Les voyages culturels se sont multipliés dans des proportions gigantesques. La ville historique devient un monument complet, dont les populations actives sont parfois chassées au profit des touristes. André Malraux fait nettoyer les façades de Paris, et la mise en scène de la ville risque par contrecoup pervers de lui dérober son authenticité contemporaine, reflet de la vie active des populations.

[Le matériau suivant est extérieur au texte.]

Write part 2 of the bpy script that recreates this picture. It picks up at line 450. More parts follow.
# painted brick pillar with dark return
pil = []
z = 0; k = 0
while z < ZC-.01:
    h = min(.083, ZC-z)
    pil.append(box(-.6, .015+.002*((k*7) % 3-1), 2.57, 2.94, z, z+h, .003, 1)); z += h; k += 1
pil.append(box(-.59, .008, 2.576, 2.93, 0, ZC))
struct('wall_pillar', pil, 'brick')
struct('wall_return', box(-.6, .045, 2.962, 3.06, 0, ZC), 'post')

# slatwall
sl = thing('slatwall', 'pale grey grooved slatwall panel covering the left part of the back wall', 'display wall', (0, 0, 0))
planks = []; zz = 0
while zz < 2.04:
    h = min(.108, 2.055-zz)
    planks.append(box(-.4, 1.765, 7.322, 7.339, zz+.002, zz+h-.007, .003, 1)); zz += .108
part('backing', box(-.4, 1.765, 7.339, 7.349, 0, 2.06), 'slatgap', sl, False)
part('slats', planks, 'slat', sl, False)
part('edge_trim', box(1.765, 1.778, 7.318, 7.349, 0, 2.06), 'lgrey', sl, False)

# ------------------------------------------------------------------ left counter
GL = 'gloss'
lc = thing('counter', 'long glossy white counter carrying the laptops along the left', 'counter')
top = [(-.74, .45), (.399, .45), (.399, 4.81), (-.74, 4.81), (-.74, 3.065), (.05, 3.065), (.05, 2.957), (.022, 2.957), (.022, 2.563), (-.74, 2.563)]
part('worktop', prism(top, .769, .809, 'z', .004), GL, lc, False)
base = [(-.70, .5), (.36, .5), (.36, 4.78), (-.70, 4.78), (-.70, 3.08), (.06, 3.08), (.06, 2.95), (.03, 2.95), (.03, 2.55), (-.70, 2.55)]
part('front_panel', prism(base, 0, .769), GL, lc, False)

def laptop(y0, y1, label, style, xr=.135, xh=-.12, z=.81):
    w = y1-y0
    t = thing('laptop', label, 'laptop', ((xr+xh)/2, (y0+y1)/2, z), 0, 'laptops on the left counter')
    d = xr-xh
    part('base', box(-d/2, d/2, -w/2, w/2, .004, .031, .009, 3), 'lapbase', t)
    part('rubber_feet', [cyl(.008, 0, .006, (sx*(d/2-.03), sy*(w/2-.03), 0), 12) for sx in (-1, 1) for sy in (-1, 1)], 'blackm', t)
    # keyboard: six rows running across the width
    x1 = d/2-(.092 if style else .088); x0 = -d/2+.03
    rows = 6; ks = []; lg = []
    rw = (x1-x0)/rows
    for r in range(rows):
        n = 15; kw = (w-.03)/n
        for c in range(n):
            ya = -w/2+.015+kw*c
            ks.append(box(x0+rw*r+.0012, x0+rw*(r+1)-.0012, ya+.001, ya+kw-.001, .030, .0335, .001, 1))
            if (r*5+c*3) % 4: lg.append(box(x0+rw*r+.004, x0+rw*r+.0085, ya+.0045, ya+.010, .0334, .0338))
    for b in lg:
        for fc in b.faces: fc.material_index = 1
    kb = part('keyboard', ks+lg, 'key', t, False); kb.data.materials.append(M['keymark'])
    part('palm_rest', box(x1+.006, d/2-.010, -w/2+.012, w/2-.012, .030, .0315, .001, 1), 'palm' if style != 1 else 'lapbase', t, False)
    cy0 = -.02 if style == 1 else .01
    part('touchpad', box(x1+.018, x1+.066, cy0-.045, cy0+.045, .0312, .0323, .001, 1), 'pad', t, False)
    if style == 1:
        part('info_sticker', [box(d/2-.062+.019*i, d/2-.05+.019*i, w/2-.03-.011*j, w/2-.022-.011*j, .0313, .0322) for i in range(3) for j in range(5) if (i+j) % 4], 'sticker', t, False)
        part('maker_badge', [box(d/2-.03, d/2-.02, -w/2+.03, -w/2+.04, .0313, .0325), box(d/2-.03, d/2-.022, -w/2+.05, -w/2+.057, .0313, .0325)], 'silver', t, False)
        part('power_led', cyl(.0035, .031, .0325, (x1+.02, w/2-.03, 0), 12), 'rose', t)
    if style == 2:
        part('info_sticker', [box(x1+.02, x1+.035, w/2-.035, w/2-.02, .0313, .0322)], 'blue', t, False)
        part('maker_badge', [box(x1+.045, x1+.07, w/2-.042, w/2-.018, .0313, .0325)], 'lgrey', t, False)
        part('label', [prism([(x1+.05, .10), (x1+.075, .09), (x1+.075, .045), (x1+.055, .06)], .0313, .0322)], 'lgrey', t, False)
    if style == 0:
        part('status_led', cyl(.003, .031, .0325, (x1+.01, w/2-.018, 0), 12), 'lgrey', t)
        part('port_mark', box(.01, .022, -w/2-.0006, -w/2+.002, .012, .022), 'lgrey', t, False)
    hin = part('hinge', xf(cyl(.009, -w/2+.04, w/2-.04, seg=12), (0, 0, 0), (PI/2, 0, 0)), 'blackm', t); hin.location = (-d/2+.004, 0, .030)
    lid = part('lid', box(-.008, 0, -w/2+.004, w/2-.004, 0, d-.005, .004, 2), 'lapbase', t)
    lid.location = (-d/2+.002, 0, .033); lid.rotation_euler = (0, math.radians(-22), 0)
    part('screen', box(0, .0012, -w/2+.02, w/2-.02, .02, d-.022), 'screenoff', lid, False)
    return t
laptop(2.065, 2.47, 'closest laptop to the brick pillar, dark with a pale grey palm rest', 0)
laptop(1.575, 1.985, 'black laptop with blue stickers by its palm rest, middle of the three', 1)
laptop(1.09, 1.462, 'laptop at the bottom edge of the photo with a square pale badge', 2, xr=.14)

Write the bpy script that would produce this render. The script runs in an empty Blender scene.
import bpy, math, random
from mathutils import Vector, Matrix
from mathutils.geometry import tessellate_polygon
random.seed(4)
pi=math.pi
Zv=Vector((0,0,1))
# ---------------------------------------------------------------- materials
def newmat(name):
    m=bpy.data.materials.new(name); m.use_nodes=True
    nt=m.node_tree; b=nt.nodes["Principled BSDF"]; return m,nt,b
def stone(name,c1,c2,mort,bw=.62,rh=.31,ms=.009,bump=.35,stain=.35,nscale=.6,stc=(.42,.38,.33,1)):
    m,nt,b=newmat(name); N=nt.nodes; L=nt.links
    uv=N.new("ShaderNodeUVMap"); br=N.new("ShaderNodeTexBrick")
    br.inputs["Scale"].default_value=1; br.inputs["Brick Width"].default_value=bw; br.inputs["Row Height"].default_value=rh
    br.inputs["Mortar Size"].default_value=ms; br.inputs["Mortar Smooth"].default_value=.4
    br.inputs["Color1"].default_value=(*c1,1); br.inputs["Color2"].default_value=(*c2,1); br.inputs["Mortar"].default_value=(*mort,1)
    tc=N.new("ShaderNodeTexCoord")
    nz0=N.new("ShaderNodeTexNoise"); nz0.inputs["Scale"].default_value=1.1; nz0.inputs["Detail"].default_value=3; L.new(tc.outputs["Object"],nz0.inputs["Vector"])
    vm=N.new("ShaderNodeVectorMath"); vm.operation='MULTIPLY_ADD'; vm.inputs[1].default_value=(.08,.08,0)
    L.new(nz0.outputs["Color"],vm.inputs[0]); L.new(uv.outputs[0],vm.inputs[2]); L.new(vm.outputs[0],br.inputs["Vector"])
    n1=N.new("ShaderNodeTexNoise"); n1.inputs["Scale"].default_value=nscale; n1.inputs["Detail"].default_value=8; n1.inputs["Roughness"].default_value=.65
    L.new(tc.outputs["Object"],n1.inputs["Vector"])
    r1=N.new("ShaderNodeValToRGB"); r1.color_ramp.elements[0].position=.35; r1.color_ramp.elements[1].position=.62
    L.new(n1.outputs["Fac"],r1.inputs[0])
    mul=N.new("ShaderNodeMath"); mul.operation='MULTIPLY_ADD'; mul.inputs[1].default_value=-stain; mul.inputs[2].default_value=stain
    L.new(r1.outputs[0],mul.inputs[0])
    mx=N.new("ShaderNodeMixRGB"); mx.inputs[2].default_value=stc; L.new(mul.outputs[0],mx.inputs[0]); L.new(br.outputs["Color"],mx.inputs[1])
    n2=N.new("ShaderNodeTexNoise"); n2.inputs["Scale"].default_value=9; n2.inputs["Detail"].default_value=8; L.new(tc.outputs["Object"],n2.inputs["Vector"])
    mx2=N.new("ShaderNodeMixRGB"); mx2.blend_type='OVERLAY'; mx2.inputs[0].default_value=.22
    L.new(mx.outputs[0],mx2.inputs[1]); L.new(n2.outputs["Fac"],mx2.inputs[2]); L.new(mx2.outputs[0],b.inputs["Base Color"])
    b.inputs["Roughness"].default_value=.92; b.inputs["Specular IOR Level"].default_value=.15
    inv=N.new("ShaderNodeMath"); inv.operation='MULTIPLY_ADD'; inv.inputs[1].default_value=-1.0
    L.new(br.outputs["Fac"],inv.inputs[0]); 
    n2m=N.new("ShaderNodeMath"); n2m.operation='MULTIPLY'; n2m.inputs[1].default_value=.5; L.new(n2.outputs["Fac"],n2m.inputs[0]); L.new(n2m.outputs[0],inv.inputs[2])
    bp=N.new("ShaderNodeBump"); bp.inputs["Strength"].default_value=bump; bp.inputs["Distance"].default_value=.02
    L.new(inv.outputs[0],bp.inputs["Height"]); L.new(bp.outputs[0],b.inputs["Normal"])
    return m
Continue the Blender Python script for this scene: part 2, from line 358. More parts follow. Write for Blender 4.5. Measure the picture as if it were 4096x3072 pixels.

À l'origine, la grotte de Lascaux est sauvée par son classement rapide, et par l'intérêt que lui portent les visiteurs. Vient un moment où ils sont trop nombreux et où leur surnombre représente un nouveau danger pour le site, plus grave que la pure et simple désaffection : la grotte de Lascaux est fermée aux visiteurs. On ne peut aujourd'hui en voir qu'une reconstitution à l'identique, ce qui, compte tenu des moyens techniques actuels, assurant une reproduction scientifiquement garantie, constitue un pis-aller acceptable.

Innovation et conservation du patrimoine

Il y a toujours eu conflit entre les innovateurs et les conservateurs sur cette question du patrimoine. Lorsqu'ils commencent les fondations d'un chantier, les entrepreneurs du bâtiment redoutent parfois la découverte de sites archéologiques, dont l'examen retardera leur planning. À juste titre, les archéologues font valoir les nécessités de la connaissance, et la législation leur vient en aide. De leur côté, les architectes des générations nouvelles revendiquent le droit de bâtir les nouveaux édifices qu'ils veulent créer. Ils ne veulent ni être condamnés au pastiche de l'ancien ni être libres de travailler à la seule condition qu'ils le fassent hors les murs de la cité historique. La conservation du patrimoine peut avoir une action paralysante sur les grands projets d'aménagement urbain que nécessite l'accroissement des populations. Il reste que de tels projets d'aménagement peuvent détruire un tissu urbain complexe où s'est enracinée une culture.

La question du patrimoine nécessite de trouver un équilibre entre les exigences de l'innovation et celles de la mémoire.